Change representation of dynamic arrays?
Oskar Linde
oskar.lindeREM at OVEgmail.com
Fri Oct 19 23:46:44 PDT 2007
Walter Bright wrote:
> Currently, arrays are represented under the hood as:
>
> size_t lengthOfArray;
> void* ptrToStartOfArray;
>
> Which works out reasonably well. The problem is if you want to use array
> types as the basis of iterators, and you want to step through the array.
> There's no escaping it being two operations:
>
> decrement the length
> increment the pointer
This has been nagging me too. Doing a = a[1..$]; has never felt very
efficient. Will there be a different syntax for such idioms?
> What does this break?
>
> 1) Passing dynamic arrays to printf as in:
>
> printf("my string is %*.s\n", str);
I'm glad that breaks.

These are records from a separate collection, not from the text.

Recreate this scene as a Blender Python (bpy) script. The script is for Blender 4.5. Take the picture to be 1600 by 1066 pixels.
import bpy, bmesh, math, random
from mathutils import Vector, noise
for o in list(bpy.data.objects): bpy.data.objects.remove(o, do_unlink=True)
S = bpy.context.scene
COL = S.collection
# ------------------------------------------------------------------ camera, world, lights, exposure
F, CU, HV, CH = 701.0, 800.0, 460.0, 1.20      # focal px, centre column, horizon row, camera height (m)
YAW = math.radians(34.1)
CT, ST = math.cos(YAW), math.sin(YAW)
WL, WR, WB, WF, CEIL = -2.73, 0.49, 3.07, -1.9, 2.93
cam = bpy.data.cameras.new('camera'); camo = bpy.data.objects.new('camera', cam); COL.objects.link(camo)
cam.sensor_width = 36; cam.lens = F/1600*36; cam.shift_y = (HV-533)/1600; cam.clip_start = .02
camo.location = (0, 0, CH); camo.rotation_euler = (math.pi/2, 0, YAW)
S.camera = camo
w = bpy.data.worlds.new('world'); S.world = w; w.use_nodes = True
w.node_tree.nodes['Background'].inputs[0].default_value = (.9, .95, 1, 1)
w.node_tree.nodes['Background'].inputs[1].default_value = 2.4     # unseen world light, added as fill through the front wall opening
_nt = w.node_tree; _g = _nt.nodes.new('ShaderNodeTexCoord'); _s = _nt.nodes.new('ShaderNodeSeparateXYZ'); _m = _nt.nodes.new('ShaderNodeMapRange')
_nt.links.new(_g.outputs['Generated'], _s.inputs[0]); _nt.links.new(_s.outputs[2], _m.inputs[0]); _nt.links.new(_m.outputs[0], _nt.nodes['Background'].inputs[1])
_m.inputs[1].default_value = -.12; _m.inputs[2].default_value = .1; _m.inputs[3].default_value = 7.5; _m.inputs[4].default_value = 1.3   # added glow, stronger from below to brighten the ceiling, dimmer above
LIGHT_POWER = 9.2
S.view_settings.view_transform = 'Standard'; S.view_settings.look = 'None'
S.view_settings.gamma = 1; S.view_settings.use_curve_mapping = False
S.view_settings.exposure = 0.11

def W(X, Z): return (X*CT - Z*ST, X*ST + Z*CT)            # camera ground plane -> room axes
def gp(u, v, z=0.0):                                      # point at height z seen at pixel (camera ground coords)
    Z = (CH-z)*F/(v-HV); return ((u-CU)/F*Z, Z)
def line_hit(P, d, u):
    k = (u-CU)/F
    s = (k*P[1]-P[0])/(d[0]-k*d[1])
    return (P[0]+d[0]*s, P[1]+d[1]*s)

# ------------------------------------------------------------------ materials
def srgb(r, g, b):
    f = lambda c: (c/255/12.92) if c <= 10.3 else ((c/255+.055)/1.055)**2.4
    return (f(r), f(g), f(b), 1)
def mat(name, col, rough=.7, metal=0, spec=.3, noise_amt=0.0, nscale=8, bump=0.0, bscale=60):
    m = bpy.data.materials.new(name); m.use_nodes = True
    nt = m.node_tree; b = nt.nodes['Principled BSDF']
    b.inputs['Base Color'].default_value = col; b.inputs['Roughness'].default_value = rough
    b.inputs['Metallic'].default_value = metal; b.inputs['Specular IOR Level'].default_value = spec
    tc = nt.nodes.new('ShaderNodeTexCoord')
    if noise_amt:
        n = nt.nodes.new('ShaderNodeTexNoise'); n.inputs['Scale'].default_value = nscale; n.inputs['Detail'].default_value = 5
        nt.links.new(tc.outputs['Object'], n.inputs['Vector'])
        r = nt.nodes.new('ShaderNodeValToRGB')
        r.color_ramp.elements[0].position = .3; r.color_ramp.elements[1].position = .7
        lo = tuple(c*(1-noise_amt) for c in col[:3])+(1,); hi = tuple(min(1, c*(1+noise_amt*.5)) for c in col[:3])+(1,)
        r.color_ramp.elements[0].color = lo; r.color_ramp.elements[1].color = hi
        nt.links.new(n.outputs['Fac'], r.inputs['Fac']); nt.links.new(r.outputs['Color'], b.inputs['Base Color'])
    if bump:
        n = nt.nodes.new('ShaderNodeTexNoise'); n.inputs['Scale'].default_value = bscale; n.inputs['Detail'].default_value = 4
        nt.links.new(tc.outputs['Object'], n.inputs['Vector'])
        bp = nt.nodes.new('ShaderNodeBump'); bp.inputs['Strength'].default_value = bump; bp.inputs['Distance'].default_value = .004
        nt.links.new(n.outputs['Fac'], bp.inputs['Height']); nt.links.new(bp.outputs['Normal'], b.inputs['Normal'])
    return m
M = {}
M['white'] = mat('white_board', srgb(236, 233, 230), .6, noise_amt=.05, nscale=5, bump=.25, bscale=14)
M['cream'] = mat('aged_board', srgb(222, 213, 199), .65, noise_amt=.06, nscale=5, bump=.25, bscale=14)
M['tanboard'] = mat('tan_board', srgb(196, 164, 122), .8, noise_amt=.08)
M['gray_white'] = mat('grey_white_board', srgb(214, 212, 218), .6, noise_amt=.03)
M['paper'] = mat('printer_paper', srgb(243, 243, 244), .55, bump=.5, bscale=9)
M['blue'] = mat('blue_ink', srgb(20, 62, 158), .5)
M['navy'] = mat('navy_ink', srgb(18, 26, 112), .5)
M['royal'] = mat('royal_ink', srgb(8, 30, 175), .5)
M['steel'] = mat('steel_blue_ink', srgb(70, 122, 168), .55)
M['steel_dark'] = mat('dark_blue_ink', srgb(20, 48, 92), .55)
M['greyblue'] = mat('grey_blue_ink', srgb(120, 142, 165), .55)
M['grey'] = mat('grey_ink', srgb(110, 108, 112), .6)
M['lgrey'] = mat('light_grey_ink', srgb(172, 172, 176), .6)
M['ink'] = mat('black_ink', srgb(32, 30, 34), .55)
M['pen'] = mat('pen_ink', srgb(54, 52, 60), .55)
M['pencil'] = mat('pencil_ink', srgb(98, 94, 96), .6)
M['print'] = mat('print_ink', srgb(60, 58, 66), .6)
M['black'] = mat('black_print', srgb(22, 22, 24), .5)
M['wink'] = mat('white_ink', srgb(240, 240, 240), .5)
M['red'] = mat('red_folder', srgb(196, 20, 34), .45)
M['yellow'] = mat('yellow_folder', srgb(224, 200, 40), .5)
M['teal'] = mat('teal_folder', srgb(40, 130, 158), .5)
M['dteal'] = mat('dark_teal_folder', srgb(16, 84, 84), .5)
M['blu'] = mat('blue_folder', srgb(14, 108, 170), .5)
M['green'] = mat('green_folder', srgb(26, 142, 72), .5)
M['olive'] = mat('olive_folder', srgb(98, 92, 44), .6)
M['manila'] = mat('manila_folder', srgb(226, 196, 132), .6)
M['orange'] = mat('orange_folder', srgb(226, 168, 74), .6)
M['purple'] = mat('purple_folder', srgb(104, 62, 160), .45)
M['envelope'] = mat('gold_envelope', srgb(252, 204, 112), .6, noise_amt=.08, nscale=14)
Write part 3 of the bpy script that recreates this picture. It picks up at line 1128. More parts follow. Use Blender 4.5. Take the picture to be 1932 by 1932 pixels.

That code was never portable anyway, and has
caused headaches porting D code to other platforms.
> 4) It breaks things like cast(ulong)str, if one was crazy enough to do
> that anyway.
This is something 64-bit D also breaks.
> So, what do you think?
It really shows the power of the property syntax that one can
transparently change the underlying representation like this. I am all
for it (as far as I can see now).
Two related things that have been holding me off D2 are waiting for some
announced code breaking changes that will have quite some impact on how
code is written (not mentioning const):
1. T[new]
- Hopefully T[*] (hint ;) )
- Hopefully a reference type
2. Static arrays becoming value types
- Being able to return them from functions
- No longer having to litter the code with incompatible wrapper structs
Are the ETA for those still far away?